No one can argue that Google is the most profitable advertising company that the world has ever seen. Launching just over 14 years ago (with an IPO seven years ago) they have very quickly earned their place on the list of the top 20 most valuable companies in the world. All of this success and growth has been driven by their well-known corporate mission statement:

“To organize the world‘s information and make it universally accessible and useful.” (http://www.google.com/about/corporate/company/index.html)

Ten years ago – this was certainly the right goal and it has brought Google great riches. However, how sustainable is this long term goal? And further, how has the rise of social networking (specifically Facebook) affected this goal?

Allow me to explain.

When the internet first launched, there was no way to find anything you were looking for. The miracle of Sir Tim Berners-Lee’s invention (the World Wide Web) was the ability to link documents to each other through hyperlinks – but unless you knew where to start (the exact URL address of the website you wanted) – there was no way to find anything.

Search engines allowed people to find things on the internet and facilitated the rapid expansion of the web. Although somewhat late to the game (search engines have been around since 1989 – infographic: http://www.searchenginejournal.com/timeline-of-search-engine-history/search-engine-timeline.jpg) Google quickly took the top spot on the search engine hierarchy capturing 70+% marketshare by the mid-late 00’s.

Search engine dominance has always depended on two things: index and ranking algorithm. That is – the percent of the overall information on the web that has been indexed by the search engine (coverage) – and the efficacy at which the engine can retrieve relevant results from that index. Google has always had the biggest index and the best algorithm, but the recent popularity spike in social networking may threaten Google’s dominance.

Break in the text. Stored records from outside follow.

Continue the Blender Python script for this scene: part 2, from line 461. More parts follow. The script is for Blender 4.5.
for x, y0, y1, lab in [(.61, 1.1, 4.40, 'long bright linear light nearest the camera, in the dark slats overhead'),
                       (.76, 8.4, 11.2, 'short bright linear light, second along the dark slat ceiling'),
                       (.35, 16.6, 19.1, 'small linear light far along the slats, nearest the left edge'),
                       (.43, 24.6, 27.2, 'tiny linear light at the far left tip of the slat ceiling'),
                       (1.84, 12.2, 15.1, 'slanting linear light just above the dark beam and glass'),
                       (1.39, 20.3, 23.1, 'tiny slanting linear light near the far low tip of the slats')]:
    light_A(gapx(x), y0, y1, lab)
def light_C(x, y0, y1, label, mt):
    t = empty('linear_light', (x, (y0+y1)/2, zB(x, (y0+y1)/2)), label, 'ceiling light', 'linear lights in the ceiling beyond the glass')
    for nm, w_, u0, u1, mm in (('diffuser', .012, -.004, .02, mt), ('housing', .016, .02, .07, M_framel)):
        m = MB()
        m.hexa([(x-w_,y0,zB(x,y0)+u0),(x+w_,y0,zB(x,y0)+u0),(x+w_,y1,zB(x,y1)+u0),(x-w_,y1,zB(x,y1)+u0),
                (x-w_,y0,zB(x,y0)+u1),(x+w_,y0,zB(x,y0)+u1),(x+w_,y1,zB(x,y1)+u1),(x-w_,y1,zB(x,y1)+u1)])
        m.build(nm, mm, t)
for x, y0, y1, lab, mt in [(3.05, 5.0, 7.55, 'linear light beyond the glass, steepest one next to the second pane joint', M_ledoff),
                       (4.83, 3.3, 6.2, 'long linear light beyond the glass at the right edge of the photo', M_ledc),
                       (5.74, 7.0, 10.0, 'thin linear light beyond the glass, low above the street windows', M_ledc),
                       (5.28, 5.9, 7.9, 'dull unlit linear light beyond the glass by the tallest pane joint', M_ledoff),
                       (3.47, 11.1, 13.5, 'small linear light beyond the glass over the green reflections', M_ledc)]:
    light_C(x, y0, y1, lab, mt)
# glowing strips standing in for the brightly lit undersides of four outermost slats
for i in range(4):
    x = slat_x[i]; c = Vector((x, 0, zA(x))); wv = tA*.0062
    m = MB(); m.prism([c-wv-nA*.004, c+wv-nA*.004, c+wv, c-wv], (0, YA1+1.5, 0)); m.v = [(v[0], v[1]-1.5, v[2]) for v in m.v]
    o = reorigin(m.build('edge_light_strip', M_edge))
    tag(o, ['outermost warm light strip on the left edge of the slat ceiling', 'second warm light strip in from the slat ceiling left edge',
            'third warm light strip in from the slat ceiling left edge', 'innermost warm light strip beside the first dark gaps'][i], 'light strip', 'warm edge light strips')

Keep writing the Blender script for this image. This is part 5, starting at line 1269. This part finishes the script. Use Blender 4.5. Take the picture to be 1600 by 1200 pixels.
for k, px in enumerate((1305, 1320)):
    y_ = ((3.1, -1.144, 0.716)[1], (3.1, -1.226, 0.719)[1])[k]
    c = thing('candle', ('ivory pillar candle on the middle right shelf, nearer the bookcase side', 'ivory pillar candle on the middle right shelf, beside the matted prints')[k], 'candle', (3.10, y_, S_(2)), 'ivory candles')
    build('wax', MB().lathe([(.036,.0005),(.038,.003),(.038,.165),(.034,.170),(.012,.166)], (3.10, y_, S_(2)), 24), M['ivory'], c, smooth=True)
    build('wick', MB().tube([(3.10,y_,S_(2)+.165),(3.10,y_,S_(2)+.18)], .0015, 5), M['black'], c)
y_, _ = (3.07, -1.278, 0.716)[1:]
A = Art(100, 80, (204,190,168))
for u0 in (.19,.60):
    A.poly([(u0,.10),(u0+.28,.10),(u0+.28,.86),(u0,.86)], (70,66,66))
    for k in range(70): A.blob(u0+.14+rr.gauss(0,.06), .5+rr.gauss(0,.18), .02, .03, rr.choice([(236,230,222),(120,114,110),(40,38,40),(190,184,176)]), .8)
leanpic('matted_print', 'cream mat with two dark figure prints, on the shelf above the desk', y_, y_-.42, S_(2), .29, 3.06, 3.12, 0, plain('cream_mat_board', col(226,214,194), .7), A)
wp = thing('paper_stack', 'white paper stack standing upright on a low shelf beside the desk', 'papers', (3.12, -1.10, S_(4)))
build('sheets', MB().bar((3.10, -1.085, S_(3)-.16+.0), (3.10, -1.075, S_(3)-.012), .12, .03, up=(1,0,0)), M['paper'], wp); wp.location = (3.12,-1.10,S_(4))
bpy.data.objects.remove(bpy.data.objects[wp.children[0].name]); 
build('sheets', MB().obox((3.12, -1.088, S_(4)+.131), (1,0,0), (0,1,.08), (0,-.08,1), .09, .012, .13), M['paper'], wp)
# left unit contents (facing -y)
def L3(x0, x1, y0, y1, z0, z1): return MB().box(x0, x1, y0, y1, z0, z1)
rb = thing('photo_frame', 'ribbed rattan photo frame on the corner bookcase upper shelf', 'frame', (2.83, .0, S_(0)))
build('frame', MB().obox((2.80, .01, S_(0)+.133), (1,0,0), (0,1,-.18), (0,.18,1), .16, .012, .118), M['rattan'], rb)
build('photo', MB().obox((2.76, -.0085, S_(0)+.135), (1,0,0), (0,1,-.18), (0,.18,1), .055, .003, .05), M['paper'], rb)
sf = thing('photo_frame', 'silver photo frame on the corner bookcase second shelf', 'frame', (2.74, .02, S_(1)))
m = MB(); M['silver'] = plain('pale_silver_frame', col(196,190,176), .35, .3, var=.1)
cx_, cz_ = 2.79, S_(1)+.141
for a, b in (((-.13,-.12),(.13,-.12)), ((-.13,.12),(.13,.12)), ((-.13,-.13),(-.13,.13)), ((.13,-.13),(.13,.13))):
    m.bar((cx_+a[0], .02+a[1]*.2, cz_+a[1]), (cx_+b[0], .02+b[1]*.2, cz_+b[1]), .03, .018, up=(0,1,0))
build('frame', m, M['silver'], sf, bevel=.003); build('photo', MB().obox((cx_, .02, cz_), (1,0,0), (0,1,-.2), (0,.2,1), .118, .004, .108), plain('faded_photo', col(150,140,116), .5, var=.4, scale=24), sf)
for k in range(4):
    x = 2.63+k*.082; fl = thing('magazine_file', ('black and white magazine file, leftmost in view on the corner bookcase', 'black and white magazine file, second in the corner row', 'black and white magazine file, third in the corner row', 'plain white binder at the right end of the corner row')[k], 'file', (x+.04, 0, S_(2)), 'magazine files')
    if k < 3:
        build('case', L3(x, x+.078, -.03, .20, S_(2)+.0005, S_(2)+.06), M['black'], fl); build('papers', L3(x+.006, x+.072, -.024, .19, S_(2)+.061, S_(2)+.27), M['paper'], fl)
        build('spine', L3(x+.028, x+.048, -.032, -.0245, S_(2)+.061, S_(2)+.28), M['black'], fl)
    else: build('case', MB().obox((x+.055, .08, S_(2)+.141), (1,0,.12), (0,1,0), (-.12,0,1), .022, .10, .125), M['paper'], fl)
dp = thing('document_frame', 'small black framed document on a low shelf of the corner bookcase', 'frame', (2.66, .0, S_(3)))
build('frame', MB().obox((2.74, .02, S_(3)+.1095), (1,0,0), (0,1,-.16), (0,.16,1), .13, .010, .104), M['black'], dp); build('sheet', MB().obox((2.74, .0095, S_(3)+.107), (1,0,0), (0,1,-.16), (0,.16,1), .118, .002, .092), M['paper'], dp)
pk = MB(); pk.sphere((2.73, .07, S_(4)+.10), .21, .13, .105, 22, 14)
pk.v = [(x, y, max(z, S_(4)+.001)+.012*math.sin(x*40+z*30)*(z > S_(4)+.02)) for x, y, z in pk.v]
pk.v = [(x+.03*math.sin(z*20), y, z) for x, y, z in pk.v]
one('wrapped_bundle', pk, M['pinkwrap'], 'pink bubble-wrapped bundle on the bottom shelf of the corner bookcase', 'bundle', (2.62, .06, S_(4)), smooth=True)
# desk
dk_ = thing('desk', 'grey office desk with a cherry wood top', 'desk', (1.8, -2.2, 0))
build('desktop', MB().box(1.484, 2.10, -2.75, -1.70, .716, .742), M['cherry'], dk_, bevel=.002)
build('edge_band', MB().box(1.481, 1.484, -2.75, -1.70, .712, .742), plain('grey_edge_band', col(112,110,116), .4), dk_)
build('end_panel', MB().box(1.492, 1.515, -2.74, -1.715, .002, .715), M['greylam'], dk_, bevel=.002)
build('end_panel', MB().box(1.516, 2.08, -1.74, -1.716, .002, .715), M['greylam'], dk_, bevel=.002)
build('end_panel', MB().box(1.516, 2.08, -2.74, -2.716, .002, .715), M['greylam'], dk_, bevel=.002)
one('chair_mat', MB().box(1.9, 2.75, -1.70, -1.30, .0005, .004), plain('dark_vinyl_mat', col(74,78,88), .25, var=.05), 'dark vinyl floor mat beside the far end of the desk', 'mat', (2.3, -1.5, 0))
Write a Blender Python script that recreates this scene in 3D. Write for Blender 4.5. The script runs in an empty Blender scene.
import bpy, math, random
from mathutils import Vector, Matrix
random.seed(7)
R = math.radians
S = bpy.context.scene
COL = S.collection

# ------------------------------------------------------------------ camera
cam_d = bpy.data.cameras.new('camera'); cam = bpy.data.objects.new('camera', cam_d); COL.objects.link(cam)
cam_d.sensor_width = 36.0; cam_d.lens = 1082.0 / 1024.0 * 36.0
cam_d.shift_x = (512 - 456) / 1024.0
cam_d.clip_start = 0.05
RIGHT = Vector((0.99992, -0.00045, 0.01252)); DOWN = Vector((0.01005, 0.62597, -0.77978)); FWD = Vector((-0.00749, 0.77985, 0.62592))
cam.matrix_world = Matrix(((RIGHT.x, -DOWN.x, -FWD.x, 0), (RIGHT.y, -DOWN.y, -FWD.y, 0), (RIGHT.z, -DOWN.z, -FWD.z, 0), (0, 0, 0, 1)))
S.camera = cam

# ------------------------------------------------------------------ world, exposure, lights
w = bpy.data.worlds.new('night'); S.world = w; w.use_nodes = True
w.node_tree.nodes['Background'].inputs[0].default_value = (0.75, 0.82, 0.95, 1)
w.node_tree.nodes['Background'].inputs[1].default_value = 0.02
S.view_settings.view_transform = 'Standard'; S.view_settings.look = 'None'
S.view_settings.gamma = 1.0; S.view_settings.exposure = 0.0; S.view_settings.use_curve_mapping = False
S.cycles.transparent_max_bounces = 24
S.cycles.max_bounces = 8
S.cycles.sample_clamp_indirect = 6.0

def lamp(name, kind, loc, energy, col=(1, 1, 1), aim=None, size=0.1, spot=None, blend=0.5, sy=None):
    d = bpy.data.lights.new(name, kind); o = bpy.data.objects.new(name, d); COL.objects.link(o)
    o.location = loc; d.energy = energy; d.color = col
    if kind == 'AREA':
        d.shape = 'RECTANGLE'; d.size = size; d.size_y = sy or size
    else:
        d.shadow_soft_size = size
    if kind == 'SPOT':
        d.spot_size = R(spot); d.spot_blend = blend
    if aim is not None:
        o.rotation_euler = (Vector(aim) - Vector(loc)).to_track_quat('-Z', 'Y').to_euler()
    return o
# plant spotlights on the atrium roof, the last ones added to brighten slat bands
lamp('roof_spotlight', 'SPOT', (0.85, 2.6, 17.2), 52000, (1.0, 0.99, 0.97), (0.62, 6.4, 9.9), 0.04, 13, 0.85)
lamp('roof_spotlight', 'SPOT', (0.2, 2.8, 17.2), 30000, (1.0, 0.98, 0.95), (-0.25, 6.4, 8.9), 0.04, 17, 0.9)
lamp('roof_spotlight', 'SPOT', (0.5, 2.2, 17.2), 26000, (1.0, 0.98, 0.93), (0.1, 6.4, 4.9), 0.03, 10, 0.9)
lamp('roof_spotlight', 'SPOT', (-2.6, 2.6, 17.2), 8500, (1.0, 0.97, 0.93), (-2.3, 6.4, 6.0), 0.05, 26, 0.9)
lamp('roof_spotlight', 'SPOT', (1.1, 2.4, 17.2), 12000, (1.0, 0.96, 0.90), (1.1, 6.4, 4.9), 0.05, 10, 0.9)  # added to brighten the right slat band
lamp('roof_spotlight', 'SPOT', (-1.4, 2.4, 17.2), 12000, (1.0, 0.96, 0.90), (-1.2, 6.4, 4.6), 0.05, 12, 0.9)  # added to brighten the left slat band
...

Studies suggest that people spend as much as 25% of their online time on Social Networks (http://mashable.com/2011/09/12/23-percent-online/). Also – social networking has been driving an explosion of online content creation, from pictures to video to prose. However, Google can’t touch any of this material because it’s protected behind social network passwords (making it unreachable by Google’s crawlers).

The dominance of Google is predicated on their massive “one-to-many” relationship they hold with each of their users. This fully centralized model means that

1) Google is only as good as the index that it has stored on its servers

2) Google can only help you find things you already know you’re looking for (based on your search queries)

Now that people are spending increasing portions of their online time on pages that Google can’t index – and those pages are growing in number – there is an emerging problem with Google’s goal of organizing the world’s information.

Facebook is well on their way to effectively facilitating a network of “many-to-many” relationships – empowering people to exchange questions and ideas with other people they know and trust. If they can figure out how to facilitate these connections and deliver results as fast as Google, there will likely be a big shake up in the way we search for information on the internet.

For the sake of impact – consider the following scenario. You’re searching for the contact information for your long lost best friend from grade school. If you’re lucky and your friend’s name is Dan McMenamin (as in my case) – you may happen upon his LinkedIn profile on the first page of Google Search results (third listing from the top – not bad). However, what if your friend’s name is John Smith? Good luck finding your relevant Google results among the over 76 million listings triggered by that query.